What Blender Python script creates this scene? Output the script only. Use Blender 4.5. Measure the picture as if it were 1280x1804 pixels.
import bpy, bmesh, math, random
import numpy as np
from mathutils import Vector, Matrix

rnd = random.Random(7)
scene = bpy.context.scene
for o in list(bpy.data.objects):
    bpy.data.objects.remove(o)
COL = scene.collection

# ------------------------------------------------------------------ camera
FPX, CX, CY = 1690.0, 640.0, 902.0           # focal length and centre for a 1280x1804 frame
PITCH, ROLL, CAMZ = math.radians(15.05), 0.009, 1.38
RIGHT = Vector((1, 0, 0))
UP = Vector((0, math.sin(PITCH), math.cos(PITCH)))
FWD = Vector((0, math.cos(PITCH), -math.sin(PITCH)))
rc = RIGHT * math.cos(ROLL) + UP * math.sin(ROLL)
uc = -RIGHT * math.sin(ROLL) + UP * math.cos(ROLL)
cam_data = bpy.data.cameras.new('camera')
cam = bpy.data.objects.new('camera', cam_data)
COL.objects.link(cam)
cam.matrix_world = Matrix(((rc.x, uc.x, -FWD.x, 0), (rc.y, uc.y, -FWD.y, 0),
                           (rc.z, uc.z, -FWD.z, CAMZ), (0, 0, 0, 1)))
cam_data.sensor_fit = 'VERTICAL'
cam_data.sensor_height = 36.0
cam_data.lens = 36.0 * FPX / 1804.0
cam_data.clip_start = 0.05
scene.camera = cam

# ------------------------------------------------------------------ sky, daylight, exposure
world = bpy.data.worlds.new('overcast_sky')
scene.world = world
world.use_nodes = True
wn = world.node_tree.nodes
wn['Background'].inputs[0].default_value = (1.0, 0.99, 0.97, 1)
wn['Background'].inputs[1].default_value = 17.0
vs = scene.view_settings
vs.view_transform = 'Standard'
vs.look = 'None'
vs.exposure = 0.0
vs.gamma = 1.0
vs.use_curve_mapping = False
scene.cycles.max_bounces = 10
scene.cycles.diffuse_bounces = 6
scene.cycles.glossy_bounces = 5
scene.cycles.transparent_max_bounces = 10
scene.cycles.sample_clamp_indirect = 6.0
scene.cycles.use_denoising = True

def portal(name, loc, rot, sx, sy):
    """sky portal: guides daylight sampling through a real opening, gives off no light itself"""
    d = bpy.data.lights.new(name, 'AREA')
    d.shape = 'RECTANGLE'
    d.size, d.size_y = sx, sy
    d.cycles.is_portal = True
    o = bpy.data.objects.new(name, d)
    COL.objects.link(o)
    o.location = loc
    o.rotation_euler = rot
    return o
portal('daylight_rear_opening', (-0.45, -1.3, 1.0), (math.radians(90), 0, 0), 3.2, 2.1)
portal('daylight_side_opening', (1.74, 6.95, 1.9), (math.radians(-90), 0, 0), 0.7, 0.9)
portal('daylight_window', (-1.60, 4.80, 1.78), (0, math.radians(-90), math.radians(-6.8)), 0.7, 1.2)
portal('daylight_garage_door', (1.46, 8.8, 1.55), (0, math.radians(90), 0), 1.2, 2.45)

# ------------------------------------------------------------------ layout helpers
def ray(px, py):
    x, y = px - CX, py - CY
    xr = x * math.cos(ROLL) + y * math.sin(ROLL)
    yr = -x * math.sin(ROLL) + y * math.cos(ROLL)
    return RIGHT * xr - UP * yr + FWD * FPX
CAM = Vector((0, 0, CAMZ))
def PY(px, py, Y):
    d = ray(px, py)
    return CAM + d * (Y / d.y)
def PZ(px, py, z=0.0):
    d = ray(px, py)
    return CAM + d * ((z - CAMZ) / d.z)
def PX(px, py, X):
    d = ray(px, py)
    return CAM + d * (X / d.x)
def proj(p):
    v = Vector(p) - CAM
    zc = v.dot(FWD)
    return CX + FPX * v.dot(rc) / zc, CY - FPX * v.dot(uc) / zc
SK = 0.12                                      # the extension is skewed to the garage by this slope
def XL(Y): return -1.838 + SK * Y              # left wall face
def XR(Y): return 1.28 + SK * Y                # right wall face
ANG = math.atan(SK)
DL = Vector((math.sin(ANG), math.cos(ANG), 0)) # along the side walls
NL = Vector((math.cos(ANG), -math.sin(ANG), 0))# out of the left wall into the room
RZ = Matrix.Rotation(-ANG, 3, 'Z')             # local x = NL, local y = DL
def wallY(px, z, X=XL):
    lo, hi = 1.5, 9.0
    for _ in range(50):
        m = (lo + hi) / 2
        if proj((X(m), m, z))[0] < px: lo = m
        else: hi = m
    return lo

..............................

What to produce → Please reproduce each line exactly as written.

Written solution →
What Blender Python script creates this scene? Output the script only. Use Blender 4.5. Measure the picture as if it were 1280x1804 pixels.
import bpy, bmesh, math, random
import numpy as np
from mathutils import Vector, Matrix

rnd = random.Random(7)
scene = bpy.context.scene
for o in list(bpy.data.objects):
    bpy.data.objects.remove(o)
COL = scene.collection

# ------------------------------------------------------------------ camera
FPX, CX, CY = 1690.0, 640.0, 902.0           # focal length and centre for a 1280x1804 frame
PITCH, ROLL, CAMZ = math.radians(15.05), 0.009, 1.38
RIGHT = Vector((1, 0, 0))
UP = Vector((0, math.sin(PITCH), math.cos(PITCH)))
FWD = Vector((0, math.cos(PITCH), -math.sin(PITCH)))
rc = RIGHT * math.cos(ROLL) + UP * math.sin(ROLL)
uc = -RIGHT * math.sin(ROLL) + UP * math.cos(ROLL)
cam_data = bpy.data.cameras.new('camera')
cam = bpy.data.objects.new('camera', cam_data)
COL.objects.link(cam)
cam.matrix_world = Matrix(((rc.x, uc.x, -FWD.x, 0), (rc.y, uc.y, -FWD.y, 0),
                           (rc.z, uc.z, -FWD.z, CAMZ), (0, 0, 0, 1)))
cam_data.sensor_fit = 'VERTICAL'
cam_data.sensor_height = 36.0
cam_data.lens = 36.0 * FPX / 1804.0
cam_data.clip_start = 0.05
scene.camera = cam

# ------------------------------------------------------------------ sky, daylight, exposure
world = bpy.data.worlds.new('overcast_sky')
scene.world = world
world.use_nodes = True
wn = world.node_tree.nodes
wn['Background'].inputs[0].default_value = (1.0, 0.99, 0.97, 1)
wn['Background'].inputs[1].default_value = 17.0
vs = scene.view_settings
vs.view_transform = 'Standard'
vs.look = 'None'
vs.exposure = 0.0
vs.gamma = 1.0
vs.use_curve_mapping = False
scene.cycles.max_bounces = 10
scene.cycles.diffuse_bounces = 6
scene.cycles.glossy_bounces = 5
scene.cycles.transparent_max_bounces = 10
scene.cycles.sample_clamp_indirect = 6.0
scene.cycles.use_denoising = True

def portal(name, loc, rot, sx, sy):
    """sky portal: guides daylight sampling through a real opening, gives off no light itself"""
    d = bpy.data.lights.new(name, 'AREA')
    d.shape = 'RECTANGLE'
    d.size, d.size_y = sx, sy
    d.cycles.is_portal = True
    o = bpy.data.objects.new(name, d)
    COL.objects.link(o)
    o.location = loc
    o.rotation_euler = rot
    return o
portal('daylight_rear_opening', (-0.45, -1.3, 1.0), (math.radians(90), 0, 0), 3.2, 2.1)
portal('daylight_side_opening', (1.74, 6.95, 1.9), (math.radians(-90), 0, 0), 0.7, 0.9)
portal('daylight_window', (-1.60, 4.80, 1.78), (0, math.radians(-90), math.radians(-6.8)), 0.7, 1.2)
portal('daylight_garage_door', (1.46, 8.8, 1.55), (0, math.radians(90), 0), 1.2, 2.45)

# ------------------------------------------------------------------ layout helpers
def ray(px, py):
    x, y = px - CX, py - CY
    xr = x * math.cos(ROLL) + y * math.sin(ROLL)
    yr = -x * math.sin(ROLL) + y * math.cos(ROLL)
    return RIGHT * xr - UP * yr + FWD * FPX
CAM = Vector((0, 0, CAMZ))
def PY(px, py, Y):
    d = ray(px, py)
    return CAM + d * (Y / d.y)
def PZ(px, py, z=0.0):
    d = ray(px, py)
    return CAM + d * ((z - CAMZ) / d.z)
def PX(px, py, X):
    d = ray(px, py)
    return CAM + d * (X / d.x)
def proj(p):
    v = Vector(p) - CAM
    zc = v.dot(FWD)
    return CX + FPX * v.dot(rc) / zc, CY - FPX * v.dot(uc) / zc
SK = 0.12                                      # the extension is skewed to the garage by this slope
def XL(Y): return -1.838 + SK * Y              # left wall face
def XR(Y): return 1.28 + SK * Y                # right wall face
ANG = math.atan(SK)
DL = Vector((math.sin(ANG), math.cos(ANG), 0)) # along the side walls
NL = Vector((math.cos(ANG), -math.sin(ANG), 0))# out of the left wall into the room
RZ = Matrix.Rotation(-ANG, 3, 'Z')             # local x = NL, local y = DL
def wallY(px, z, X=XL):
    lo, hi = 1.5, 9.0
    for _ in range(50):
        m = (lo + hi) / 2
        if proj((X(m), m, z))[0] < px: lo = m
        else: hi = m
    return lo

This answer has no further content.